El P. Reginald Garrigou-Lagrange pronunciaba todos los sábados una conferencia pública en el Aula Magna del Angelicum de Roma. Asistían a ella muchos seglares, incluso muchos seglares de la ciudad. Un sábado el padre iba a comenzar su conferencia. La primera palabra fue «Dios». El conferenciante la pronunció y guardó silencio. Al cabo de un rato volvió a comenzar, pero, al repetir la palabra «Dios», no pudo decir ya nada más. Todos aguardaban en tenso silencio. Al cabo de un rato, el conferenciante cerró su libro, se levantó y se fue... El testigo ocular que me contó esta anécdota (y que todavía vive) terminó su relato diciendo: «Fue la más impresionante lección de teología que jamás he escuchado».

Puesto que Dios es en sí mismo infinitamente bienaventurado y perfecto, por esta razón, y por esta sola razón, todo lo que El hace lo hace «por pura bondad», por amor. Nada le fuerza a hacerlo. El no necesita de nosotros para realizarse. Sólo Dios ES (CIC 212). Nunca podremos comprender exhaustivamente lo que El es: «Si lo comprendieras, no sería Dios» (5. AGUsTÍN, Serm. 52,6,16; CIC 230). Sin embargo, participaremos en su bienaventuranza. Para esto fuimos creados:

«En un designio de pura bondad ha creado libremente al hombre para que tenga parte en su vida bienaventurada». Lo que se afirma a continuación en el número 1 del Catecismo es como el resumen de todo el curso de nuestros ejercicios espirituales: «Por eso, en todo tiempo y en todo lugar, está cerca del hombre. Le llama y le ayuda a buscarlo, a conocerle y a amarle con todas sus fuerzas. Convoca a todos los hombres, que el pecado dispersó, a la unidad de su familia: la Iglesia. Lo hace mediante su Hijo, que envió como Redentor y Salvador al llegar la plenitud de los tiempos. En El y por El llama a los hombres a ser, en el Espíritu Santo, sus hijos de adopción y, por tanto, los herederos de su vida bienaventurada» (CIC 1).

 

lux, beata Trínitas et principalis Unítas, jam sol recedit igneus: infunde lumen cordibus!
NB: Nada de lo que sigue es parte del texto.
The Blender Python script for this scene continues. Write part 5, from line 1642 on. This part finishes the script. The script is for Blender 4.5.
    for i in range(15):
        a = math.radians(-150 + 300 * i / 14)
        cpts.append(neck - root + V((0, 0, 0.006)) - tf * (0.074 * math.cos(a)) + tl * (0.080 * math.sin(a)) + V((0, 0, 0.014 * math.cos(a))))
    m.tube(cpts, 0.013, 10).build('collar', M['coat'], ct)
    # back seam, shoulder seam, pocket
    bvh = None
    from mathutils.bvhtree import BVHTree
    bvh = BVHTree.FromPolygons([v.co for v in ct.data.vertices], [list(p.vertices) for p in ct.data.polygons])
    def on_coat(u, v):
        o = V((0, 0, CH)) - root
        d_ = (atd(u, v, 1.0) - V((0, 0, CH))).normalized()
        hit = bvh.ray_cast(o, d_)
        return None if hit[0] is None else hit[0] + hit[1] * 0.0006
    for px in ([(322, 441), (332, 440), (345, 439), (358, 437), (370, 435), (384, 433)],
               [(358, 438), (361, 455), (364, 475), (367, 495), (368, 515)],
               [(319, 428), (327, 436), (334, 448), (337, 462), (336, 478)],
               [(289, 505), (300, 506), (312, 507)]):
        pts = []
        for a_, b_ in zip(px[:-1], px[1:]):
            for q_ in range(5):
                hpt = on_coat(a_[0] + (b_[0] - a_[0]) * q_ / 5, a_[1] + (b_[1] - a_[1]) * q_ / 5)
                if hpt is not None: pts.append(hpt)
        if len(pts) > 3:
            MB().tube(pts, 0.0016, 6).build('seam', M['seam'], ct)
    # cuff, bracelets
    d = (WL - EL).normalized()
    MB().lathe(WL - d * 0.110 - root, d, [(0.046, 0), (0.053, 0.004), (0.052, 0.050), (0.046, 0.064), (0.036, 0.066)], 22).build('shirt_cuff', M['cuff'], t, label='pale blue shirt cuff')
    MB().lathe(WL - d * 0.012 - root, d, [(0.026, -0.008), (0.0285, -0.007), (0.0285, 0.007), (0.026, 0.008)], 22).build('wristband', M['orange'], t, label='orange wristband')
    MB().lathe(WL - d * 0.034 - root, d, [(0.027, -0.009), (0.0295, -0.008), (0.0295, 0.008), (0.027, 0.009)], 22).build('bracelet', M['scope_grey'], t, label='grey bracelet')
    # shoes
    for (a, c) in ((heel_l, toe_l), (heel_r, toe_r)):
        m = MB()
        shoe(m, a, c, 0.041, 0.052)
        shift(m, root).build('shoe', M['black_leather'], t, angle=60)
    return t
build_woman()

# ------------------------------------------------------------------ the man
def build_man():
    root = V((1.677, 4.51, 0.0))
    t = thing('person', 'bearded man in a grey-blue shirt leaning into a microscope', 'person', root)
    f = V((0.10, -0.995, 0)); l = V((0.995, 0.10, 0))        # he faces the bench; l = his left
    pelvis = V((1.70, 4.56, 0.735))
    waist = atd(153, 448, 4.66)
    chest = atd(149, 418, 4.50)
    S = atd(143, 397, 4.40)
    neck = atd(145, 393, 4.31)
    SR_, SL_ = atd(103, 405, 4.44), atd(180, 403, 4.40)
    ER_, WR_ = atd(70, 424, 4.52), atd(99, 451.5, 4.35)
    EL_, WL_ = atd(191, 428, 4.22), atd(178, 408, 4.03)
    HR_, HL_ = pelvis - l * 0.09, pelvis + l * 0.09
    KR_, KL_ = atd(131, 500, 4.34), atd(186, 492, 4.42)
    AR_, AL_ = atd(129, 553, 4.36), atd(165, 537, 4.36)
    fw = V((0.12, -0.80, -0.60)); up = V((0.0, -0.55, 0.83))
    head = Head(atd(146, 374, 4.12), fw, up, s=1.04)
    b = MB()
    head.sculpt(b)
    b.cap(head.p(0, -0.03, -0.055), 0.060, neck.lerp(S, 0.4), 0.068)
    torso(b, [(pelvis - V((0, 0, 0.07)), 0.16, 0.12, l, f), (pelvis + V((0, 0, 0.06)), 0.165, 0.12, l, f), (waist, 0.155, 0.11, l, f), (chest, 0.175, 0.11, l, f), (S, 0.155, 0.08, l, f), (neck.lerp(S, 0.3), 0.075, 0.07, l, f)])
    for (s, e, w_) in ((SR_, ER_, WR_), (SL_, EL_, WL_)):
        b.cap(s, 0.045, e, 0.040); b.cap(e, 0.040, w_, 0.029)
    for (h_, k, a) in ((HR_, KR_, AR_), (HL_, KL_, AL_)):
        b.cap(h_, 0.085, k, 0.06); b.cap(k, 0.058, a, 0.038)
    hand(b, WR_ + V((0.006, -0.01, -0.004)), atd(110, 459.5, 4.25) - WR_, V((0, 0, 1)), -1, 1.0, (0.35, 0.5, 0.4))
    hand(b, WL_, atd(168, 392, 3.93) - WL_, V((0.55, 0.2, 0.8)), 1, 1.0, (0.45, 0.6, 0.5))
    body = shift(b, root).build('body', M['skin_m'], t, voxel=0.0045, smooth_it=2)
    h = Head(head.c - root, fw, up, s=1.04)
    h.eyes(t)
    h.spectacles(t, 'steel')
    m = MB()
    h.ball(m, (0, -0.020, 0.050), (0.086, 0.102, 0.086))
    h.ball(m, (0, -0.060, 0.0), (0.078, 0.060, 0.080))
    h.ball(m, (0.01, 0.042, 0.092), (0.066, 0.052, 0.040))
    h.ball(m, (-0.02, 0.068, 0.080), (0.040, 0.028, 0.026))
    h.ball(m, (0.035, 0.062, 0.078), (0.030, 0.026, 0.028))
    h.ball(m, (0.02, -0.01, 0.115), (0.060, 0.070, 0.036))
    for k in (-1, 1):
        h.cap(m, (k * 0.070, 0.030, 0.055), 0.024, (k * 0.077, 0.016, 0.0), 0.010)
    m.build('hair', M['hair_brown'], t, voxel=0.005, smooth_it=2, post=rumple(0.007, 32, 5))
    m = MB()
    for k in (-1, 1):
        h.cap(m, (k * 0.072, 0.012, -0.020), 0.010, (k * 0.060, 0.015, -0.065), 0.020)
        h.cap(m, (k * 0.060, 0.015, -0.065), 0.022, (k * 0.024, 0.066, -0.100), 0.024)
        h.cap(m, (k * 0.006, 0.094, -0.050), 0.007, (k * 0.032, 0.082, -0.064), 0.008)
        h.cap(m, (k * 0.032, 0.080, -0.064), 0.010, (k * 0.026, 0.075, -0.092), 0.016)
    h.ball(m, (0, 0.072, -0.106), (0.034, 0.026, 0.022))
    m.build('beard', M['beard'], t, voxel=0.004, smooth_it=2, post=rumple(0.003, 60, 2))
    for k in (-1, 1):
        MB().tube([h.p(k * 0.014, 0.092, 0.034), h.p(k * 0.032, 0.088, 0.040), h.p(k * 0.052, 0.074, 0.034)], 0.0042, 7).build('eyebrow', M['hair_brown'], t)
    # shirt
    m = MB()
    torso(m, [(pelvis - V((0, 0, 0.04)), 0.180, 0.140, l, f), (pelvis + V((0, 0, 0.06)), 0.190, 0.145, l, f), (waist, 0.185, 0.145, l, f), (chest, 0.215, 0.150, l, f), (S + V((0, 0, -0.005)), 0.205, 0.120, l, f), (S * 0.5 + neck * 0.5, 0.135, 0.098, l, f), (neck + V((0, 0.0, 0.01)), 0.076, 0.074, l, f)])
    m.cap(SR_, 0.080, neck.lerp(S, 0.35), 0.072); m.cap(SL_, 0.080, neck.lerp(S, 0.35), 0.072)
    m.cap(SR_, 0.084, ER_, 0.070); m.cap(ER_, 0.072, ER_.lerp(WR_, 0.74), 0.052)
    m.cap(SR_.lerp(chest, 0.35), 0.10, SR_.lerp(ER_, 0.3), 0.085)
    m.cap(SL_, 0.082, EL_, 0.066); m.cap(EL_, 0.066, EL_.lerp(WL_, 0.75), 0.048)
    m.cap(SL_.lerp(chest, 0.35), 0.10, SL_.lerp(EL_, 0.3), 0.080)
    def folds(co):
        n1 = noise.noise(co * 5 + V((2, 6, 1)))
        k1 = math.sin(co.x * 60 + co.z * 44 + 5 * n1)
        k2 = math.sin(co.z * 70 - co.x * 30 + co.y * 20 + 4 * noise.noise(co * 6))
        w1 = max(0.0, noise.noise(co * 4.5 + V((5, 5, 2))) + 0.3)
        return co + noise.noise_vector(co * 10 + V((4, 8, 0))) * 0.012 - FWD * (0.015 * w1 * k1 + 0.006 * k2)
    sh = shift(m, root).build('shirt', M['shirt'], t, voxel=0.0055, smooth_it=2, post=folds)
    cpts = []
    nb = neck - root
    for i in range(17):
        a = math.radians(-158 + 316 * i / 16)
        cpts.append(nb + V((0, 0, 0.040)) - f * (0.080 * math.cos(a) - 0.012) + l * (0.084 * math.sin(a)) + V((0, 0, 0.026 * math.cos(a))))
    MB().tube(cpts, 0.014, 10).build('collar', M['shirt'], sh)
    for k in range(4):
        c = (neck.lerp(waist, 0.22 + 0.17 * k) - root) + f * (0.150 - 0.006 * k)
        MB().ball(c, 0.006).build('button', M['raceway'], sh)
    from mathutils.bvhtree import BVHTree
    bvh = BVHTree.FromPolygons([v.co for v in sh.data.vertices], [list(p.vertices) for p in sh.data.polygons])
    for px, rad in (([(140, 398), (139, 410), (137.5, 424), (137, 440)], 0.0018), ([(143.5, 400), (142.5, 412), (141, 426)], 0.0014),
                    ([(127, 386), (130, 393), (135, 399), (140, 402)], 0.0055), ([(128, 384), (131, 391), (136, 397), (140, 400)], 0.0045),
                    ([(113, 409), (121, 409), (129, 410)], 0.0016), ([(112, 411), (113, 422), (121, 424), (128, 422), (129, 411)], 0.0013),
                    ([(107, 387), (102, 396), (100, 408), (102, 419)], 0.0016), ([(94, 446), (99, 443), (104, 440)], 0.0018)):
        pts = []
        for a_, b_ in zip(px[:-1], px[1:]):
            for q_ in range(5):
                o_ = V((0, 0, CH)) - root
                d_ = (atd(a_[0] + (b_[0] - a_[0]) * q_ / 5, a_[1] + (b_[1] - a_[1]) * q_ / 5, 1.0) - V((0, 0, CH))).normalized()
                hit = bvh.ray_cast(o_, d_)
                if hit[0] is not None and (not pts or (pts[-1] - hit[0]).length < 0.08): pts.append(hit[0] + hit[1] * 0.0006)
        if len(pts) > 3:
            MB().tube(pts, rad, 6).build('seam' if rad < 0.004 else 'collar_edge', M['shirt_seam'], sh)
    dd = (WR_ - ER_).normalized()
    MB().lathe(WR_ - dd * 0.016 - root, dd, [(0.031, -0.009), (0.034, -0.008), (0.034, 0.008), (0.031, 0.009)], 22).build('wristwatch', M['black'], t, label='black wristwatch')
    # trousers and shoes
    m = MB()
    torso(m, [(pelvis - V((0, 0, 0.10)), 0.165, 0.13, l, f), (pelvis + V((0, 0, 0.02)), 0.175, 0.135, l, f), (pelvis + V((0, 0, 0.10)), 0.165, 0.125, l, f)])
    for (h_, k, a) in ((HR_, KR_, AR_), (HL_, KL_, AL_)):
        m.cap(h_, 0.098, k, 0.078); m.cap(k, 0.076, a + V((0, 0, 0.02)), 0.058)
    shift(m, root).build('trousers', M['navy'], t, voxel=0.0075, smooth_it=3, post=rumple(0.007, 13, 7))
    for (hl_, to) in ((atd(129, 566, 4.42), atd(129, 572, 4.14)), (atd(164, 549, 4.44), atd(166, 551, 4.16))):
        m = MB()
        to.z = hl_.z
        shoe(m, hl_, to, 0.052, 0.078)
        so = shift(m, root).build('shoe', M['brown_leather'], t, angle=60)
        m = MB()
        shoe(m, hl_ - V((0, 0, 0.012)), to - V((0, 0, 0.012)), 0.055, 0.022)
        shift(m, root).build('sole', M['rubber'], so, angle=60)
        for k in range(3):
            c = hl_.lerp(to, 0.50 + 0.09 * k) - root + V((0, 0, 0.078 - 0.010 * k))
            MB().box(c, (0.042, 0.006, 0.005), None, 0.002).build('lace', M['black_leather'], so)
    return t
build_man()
[Oh Luz bienaventurada, Trinidad y Unidad primordial, ahora que va poniéndose el sol, derrama tu luz en nuestros corazones!]

 

Así oramos en el himno de vísperas del domingo del tiempo ordinario. Al atardecer de este día oremos al Dios Trino y Uno para que en estos ejercicios espirituales infunda en nuestros corazones aquella Luz que es El mismo: O lux, beata Trinitas!